Il prezzo del petrolio ha toccato il livello più alto da novembre 2014, raggiungendo gli 80 dollari al barile. La causa sono i timori geopolitici. E le preoccupazioni, per ora, sono rivolte perlopiù verso le economie che stanno sperimentando un’alta inflazione. Come, ad esempio, il Regno Unito. Barclays Bank ha, intanto, aumentato la sua previsione per il prezzo medio di quest'anno da 62 a 73 dollari al barile e altri intermediari finanziari prevedono che il petrolio potrebbe toccare quota 100 l'anno prossimo.
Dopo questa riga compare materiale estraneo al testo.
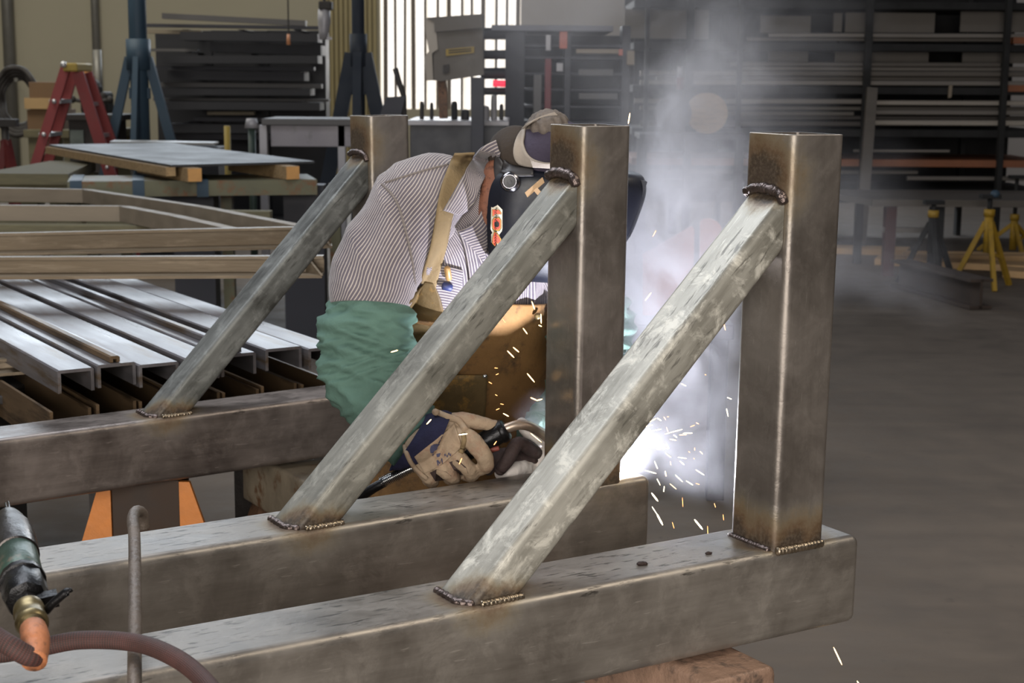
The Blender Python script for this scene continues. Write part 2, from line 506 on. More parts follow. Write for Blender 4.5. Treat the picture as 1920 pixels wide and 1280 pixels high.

L’Iran esporta 2,4 milioni di barili al giorno di petrolio pari al 4% del mercato globale. E la storia non dimentica. Quando nel 2012 sono state imposte sanzioni, le esportazioni dell'Iran sono diminuite di circa 1,2 milioni di barili al giorno. “Ma è troppo presto per dire cosa succederà questa volta”, è il commento contenuto in un rapporto dell’International Energy Agency.
Lo studio dell’organizzazione argomenta che né il Venezuela né il Messico possono aumentare la produzione a breve termine. Nel paese guidato da Maduro il declino della produzione sta accelerando. I dati di aprile mostrano che il Venezuela è sceso sotto l’obiettivo previsto dall'Accordo di Vienna di 550 mila barili al giorno.
Ma è anche vero che alcuni degli 1,5 milioni di barili/giorno, tagliati da altri paesi nell'ambito dell'accordo di Vienna, potrebbero essere resi disponibili per rifornire i mercati. Il condizionale è d’obbligo visto che, nonostante i prezzi siano aumentati costantemente sotto le restrizioni, gli stati petroliferi si sono dimostrati compiacenti e non hanno aumentato la produzione. Cosa che, invece, si è ora resa disponibile a fare l’Arabia Saudita. Nel frattempo, il prezzo del greggio è aumentato di quasi il 75% da giugno 2017. Sarebbe straordinario se un salto così consistente non influisse sulla crescita della domanda. Questo è lo scenario.